WHAT THIS TASK INVOLVES: Leave out all pictures. Return exactly the lines from the top of the material through the line containing "PI = math.pi".

DATA:
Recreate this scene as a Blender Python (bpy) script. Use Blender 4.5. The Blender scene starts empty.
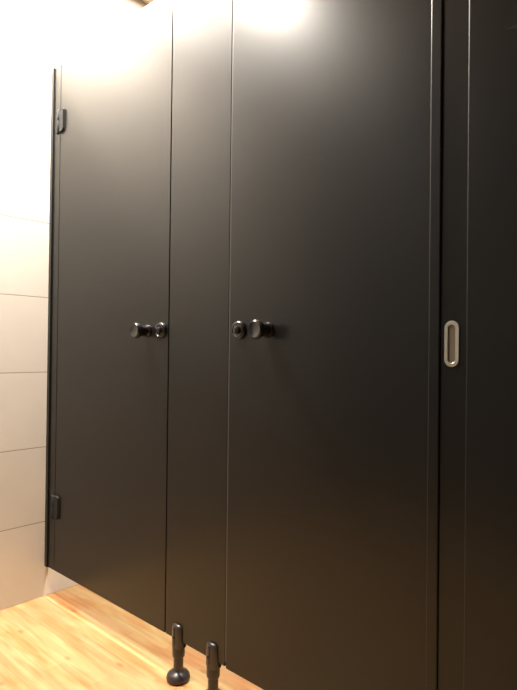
import bpy, bmesh, math
from mathutils import Matrix, Vector

C = bpy.context.scene.collection
PI = math.pi

# ------------------------------------------------------------------ helpers
def link(name, bm, mat, parent=None, smooth=False, loc=None):
    me = bpy.data.meshes.new(name)
    bmesh.ops.recalc_face_normals(bm, faces=bm.faces[:])
    bm.to_mesh(me); bm.free()
    if smooth:
        for p in me.polygons: p.use_smooth = True
        try: me.set_sharp_from_angle(angle=math.radians(38))
        except Exception: pass
    me.materials.append(mat)
    o = bpy.data.objects.new(name, me); C.objects.link(o)
    if parent: o.parent = parent
    if loc: o.location = loc
    return o

def thing(name, label, cat, loc, group=None):
    o = bpy.data.objects.new(name, None); C.objects.link(o)
    o.location = loc; o.empty_display_size = .05
    o['label'] = label; o['category'] = cat
    if group: o['group'] = group
    return o

def tag(o, label, cat, group=None):
    o['label'] = label; o['category'] = cat
    if group: o['group'] = group
    return o

def box(bm, x0, x1, y0, y1, z0, z1, bev=0, seg=2):
    r = bmesh.ops.create_cube(bm, size=1)
    vs = r['verts']
    for v in vs:
        v.co = Vector((x0 + (v.co.x+.5)*(x1-x0), y0 + (v.co.y+.5)*(y1-y0), z0 + (v.co.z+.5)*(z1-z0)))
    if bev:
        es = list({e for v in vs for e in v.link_edges})
        bmesh.ops.bevel(bm, geom=es, offset=bev, segments=seg, affect='EDGES', profile=.5)
    return bm

def newbox(*a, **k):
    return box(bmesh.new(), *a, **k)

def lathe(bm, prof, n=48, axis='z', o=(0, 0, 0)):
    """prof: (radius, height) pairs revolved; axis 'z' up or 'y' towards -y"""
    rings = []
    for r, h in prof:
        if r < 1e-6:
            ring = [bm.verts.new((0, 0, h))]
        else:
            ring = [bm.verts.new((r*math.cos(2*PI*i/n), r*math.sin(2*PI*i/n), h)) for i in range(n)]
        rings.append(ring)
    for a, b in zip(rings, rings[1:]):
        for i in range(n):
            j = (i+1) % n
            if len(a) == 1 and len(b) == 1: continue
            if len(a) == 1: bm.faces.new((a[0], b[i], b[j]))
            elif len(b) == 1: bm.faces.new((a[i], a[j], b[0]))
            else: bm.faces.new((a[i], a[j], b[j], b[i]))
    vs = [v for r in rings for v in r]
    for v in vs:
        if axis == 'y': v.co = Vector((v.co.x, -v.co.z, v.co.y))
        v.co += Vector(o)
    return bm

def stadium(w, h, n=16):
    """points of an upright stadium outline in the x-z plane"""
    r = w/2; c = h/2 - r; pts = []
    for i in range(n+1):
        a = PI*i/n; pts.append((r*math.cos(a), c + r*math.sin(a)))
    for i in range(n+1):
        a = PI + PI*i/n; pts.append((r*math.cos(a), -c + r*math.sin(a)))
    return pts

def loft(bm, loops, cap_last=True, cap_first=False):
    rs = [[bm.verts.new(p) for p in L] for L in loops]
    n = len(rs[0])
    for a, b in zip(rs, rs[1:]):
        for i in range(n):
            j = (i+1) % n
            bm.faces.new((a[i], a[j], b[j], b[i]))
    if cap_last: bm.faces.new(rs[-1])
    if cap_first: bm.faces.new(rs[0])
    return bm

# ---------------------------------------------------------------- materials
def principled(name, col, rough=.5, metal=0, spec=.5):
    m = bpy.data.materials.new(name); m.use_nodes = True
    b = m.node_tree.nodes['Principled BSDF']
    b.inputs['Base Color'].default_value = (*col, 1)
    b.inputs['Roughness'].default_value = rough
    b.inputs['Metallic'].default_value = metal
    b.inputs['Specular IOR Level'].default_value = spec
    return m, m.node_tree, b

def add_bump(nt, b, scale, strength, dist=.001, detail=2, stretch=(1, 1, 1)):
    tc = nt.nodes.new('ShaderNodeTexCoord'); mp = nt.nodes.new('ShaderNodeMapping')
    mp.inputs['Scale'].default_value = stretch
    nz = nt.nodes.new('ShaderNodeTexNoise'); nz.inputs['Scale'].default_value = scale; nz.inputs['Detail'].default_value = detail
    bp = nt.nodes.new('ShaderNodeBump'); bp.inputs['Strength'].default_value = strength; bp.inputs['Distance'].default_value = dist
    nt.links.new(tc.outputs['Object'], mp.inputs[0]); nt.links.new(mp.outputs[0], nz.inputs['Vector'])
    nt.links.new(nz.outputs[0], bp.inputs['Height']); nt.links.new(bp.outputs[0], b.inputs['Normal'])

LAM_SPEC = .4
ROUGH = .305
def laminate(name, rough=ROUGH, col=(.006, .0058, .0054)):
    m, nt, b = principled(name, col, rough, 0, LAM_SPEC)
    tc = nt.nodes.new('ShaderNodeTexCoord')
    nz = nt.nodes.new('ShaderNodeTexNoise'); nz.inputs['Scale'].default_value = 2.2; nz.inputs['Detail'].default_value = 5
    mr = nt.nodes.new('ShaderNodeMapRange')
    mr.inputs['To Min'].default_value = rough-.035; mr.inputs['To Max'].default_value = rough+.035
    nt.links.new(tc.outputs['Object'], nz.inputs['Vector']); nt.links.new(nz.outputs[0], mr.inputs['Value'])
    nt.links.new(mr.outputs[0], b.inputs['Roughness'])
    add_bump(nt, b, 260, .10, .0006, 3)
    return m


M_lam = laminate('black_laminate')
M_frame = laminate('black_frame_profile', ROUGH, (.006, .006, .0058))
M_edge, _, _ = principled('dark_door_edge', (.006, .006, .006), .6)
M_glint, nt, b = principled('grey_edge_glint', (.09, .085, .08), .55); add_bump(nt, b, 90, .2)  # grey stands in for light caught along the door edge
M_hinge, nt, b = principled('dark_hinge_metal', (.03, .03, .03), .8, 0, .08); add_bump(nt, b, 200, .1)
M_knob, nt, b = principled('black_polished_plastic', (.012, .011, .011), .18, 0, .6); add_bump(nt, b, 60, .04)
M_leg, nt, b = principled('black_leg_plastic', (.030, .024, .024), .3, 0, .5); add_bump(nt, b, 120, .12)
M_steel, nt, b = principled('brushed_steel', (.50, .49, .44), .42, .85); add_bump(nt, b, 300, .15, stretch=(1, 1, .05))
M_recess, nt, b = principled('recess_steel', (.20, .17, .13), .5, .7); add_bump(nt, b, 300, .15, stretch=(1, 1, .05))
M_white, nt, b = principled('white_indicator', (.55, .53, .5), .3); add_bump(nt, b, 60, .04)
M_plaster, nt, b = principled('painted_plaster', (.34, .31, .28), .8); add_bump(nt, b, 40, .2)
M_rear, nt, b = principled('dark_grey_plaster', (.05, .052, .05), .85); add_bump(nt, b, 40, .2)
M_ceil, nt, b = principled('peach_ceiling', (.74, .58, .46), .6)
add_bump(nt, b, 6, .3, .002, 4, (1, 14, 1))
M_ring, nt, b = principled('white_lamp_ring', (.8, .8, .78), .4); add_bump(nt, b, 60, .04)

# tiles: rows 30.5 cm, joints at y = .70, 1.30 ...
def tile_material():
    m, nt, b = principled('beige_wall_tile', (.8, .7, .58), .38)
    tc = nt.nodes.new('ShaderNodeTexCoord'); sp = nt.nodes.new('ShaderNodeSeparateXYZ'); cb = nt.nodes.new('ShaderNodeCombineXYZ')
    ad = nt.nodes.new('ShaderNodeMath'); ad.operation = 'ADD'; ad.inputs[1].default_value = 12 - .70
    az = nt.nodes.new('ShaderNodeMath'); az.operation = 'ADD'; az.inputs[1].default_value = .3055*4 + .0005
    br = nt.nodes.new('ShaderNodeTexBrick')
    br.offset = 0; br.squash = 1
    br.inputs['Scale'].default_value = 1; br.inputs['Brick Width'].default_value = .6
    br.inputs['Row Height'].default_value = .3055; br.inputs['Mortar Size'].default_value = .0016
    br.inputs['Mortar Smooth'].default_value = .1
    br.inputs['Color1'].default_value = (.72, .67, .61, 1); br.inputs['Color2'].default_value = (.70, .65, .59, 1)
    br.inputs['Mortar'].default_value = (.33, .26, .19, 1)
    L = nt.links.new
    L(tc.outputs['Object'], sp.inputs[0]); L(sp.outputs[1], ad.inputs[0]); L(sp.outputs[2], az.inputs[0])
    L(ad.outputs[0], cb.inputs[0]); L(az.outputs[0], cb.inputs[1]); L(cb.outputs[0], br.inputs['Vector'])
    nz = nt.nodes.new('ShaderNodeTexNoise'); nz.inputs['Scale'].default_value = 7; nz.inputs['Detail'].default_value = 4
    L(tc.outputs['Object'], nz.inputs['Vector'])
    mx = nt.nodes.new('ShaderNodeMix'); mx.data_type = 'RGBA'; mx.blend_type = 'MULTIPLY'; mx.inputs[0].default_value = .10
    L(br.outputs['Color'], mx.inputs[6]); L(nz.outputs[0], mx.inputs[7]); L(mx.outputs[2], b.inputs['Base Color'])
    bp = nt.nodes.new('ShaderNodeBump'); bp.inputs['Strength'].default_value = .4; bp.inputs['Distance'].default_value = .001; bp.invert = True
    L(br.outputs['Fac'], bp.inputs['Height']); L(bp.outputs[0], b.inputs['Normal'])
    return m
M_tile = tile_material()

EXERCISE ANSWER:
Recreate this scene as a Blender Python (bpy) script. Use Blender 4.5. The Blender scene starts empty.
import bpy, bmesh, math
from mathutils import Matrix, Vector

C = bpy.context.scene.collection
PI = math.pi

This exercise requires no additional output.